A Tahiti De Roller, alto commissario della Repubblica, governa tranquillo fino a quando l’incubo di un possibile esperimento nucleare si fa sempre più concreto.
Nella bellissima Polinesia francese il tempo sembra non scorrere mai. La natura con la sua bellezza incontaminata, il mare con le sue onde affascinanti che non hanno niente di pericoloso si susseguono a hotel, night club, case ricche e case isolate.
Lì a Tahiti, De Roller (uno straordinario Benoît Magimel) governa l’isola. Non sembra un prefetto, un commissario della Repubblica francese: indossa giorno e notte un completo bianco, porta lenti blu, ha capelli biondi sempre curati. All’inizio del film lo si vede in un night club con i camerieri perfetti, ma tutti, uomini e donne, in costume bianco.
Lontano dalle atmosfere dei suoi precedenti film di ambientazione storica (Honor de cavalleria, La mort de Louis XIV, Liberté) Serra gira una storia contemporanea con cui, sin dal suo esordio al Festival di Cannes, nel 2022, ha fatto innamorare la critica cinematografica.
Talmente contemporanea che lo spettatore è chiamato a vivere un’esperienza unica.
Si dovrà rinunciare alla descrizione di Pacifiction, un film lontanissimo da qualsiasi etichetta o categoria.
Che però ha fatto parlare di sé e continuerà a far parlare. Tornato senza premi dal Festival di Cannes, il film di Albert Serra è stato amato molto dai César (gli Oscar francesi per i quali ha vinto come migliore attore protagonista e migliore fotografia su 9 candidature) e due Lumière al regista e al protagonista (assegnati dalla francese e prestigiosa Académie des Lumières).
Non è un film di azione né di eventi particolari. Non c’è un arco classico del protagonista. C’è il nucleare, un pericolo sempre latente, in apparenza inventato, ma sicuramente foriero di paura.
In Pacifiction si attende sempre che succeda qualcosa: il prefetto incontra i nativi che temono per le sorti della propria isola perché si vocifera l’avvistamento di un sottomarino e di possibili test nucleari. Così De Roller inizia a incontrare persone, politici, militari, possibili alleati e si appoggia ad una donna (l’attore transgender Pahoa Mahagafanau), l’unica che gli dà sicurezza.
Si aggira per l’isola, di notte perlustra la baia con il binocolo in direzione del mare perché potrebbe avvistare il sottomarino di cui tutti parlano e di cui tutti hanno timore.

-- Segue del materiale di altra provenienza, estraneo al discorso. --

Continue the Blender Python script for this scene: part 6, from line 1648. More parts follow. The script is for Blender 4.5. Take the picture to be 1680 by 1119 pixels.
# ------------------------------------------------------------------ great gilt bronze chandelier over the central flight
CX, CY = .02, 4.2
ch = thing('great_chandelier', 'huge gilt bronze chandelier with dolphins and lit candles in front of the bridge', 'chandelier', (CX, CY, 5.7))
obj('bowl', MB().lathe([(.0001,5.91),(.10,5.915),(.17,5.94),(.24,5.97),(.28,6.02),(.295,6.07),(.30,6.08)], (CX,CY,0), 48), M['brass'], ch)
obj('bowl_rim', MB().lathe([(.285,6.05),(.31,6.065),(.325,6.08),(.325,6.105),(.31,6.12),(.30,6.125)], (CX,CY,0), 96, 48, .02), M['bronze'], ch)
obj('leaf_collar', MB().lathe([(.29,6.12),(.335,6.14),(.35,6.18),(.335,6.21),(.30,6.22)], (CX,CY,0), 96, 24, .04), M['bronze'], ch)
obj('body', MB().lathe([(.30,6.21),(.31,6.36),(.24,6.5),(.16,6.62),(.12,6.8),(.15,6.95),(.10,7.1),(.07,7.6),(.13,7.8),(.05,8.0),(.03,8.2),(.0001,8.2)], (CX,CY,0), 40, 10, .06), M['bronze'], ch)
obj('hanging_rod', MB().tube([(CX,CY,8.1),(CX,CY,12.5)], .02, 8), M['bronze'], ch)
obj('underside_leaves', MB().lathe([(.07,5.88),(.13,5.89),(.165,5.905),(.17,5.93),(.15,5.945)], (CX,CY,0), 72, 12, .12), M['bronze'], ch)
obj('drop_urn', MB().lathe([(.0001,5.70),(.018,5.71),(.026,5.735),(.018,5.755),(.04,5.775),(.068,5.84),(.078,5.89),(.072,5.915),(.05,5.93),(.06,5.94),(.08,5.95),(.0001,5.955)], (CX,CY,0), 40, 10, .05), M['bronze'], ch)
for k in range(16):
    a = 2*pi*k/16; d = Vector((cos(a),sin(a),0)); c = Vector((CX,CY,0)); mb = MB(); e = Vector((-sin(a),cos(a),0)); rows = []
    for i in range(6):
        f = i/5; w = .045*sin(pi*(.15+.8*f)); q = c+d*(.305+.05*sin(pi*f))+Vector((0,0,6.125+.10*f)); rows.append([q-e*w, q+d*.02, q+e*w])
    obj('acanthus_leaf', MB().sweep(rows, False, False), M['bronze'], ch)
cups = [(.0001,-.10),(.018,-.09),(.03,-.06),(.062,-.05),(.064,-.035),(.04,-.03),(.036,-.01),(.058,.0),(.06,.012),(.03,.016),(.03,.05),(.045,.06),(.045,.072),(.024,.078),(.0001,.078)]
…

Non sappiamo cosa lo spinge veramente a muoversi senza sosta, sempre attivo, sospettoso del genere umano. In questo film non esiste alcuna scena senza di lui e lo spettatore percepisce la solitudine, la malinconia, l’inquietudine, la paura, l’attesa di qualcosa che dovrebbe succedere.
Eppure in questo lungometraggio decisamente adatto ad un pubblico che ama i film di pura atmosfera, in cui la metafora è l’unica regola narrativa, si percepisce la grandezza di una storia dove l’uomo, in bilico tra il potere desiderato e il controllo del presente, non manifesta mai i sentimenti che ha, ma li scatena in chi lo osserva, facendo emergere solo la sua imponderabilità.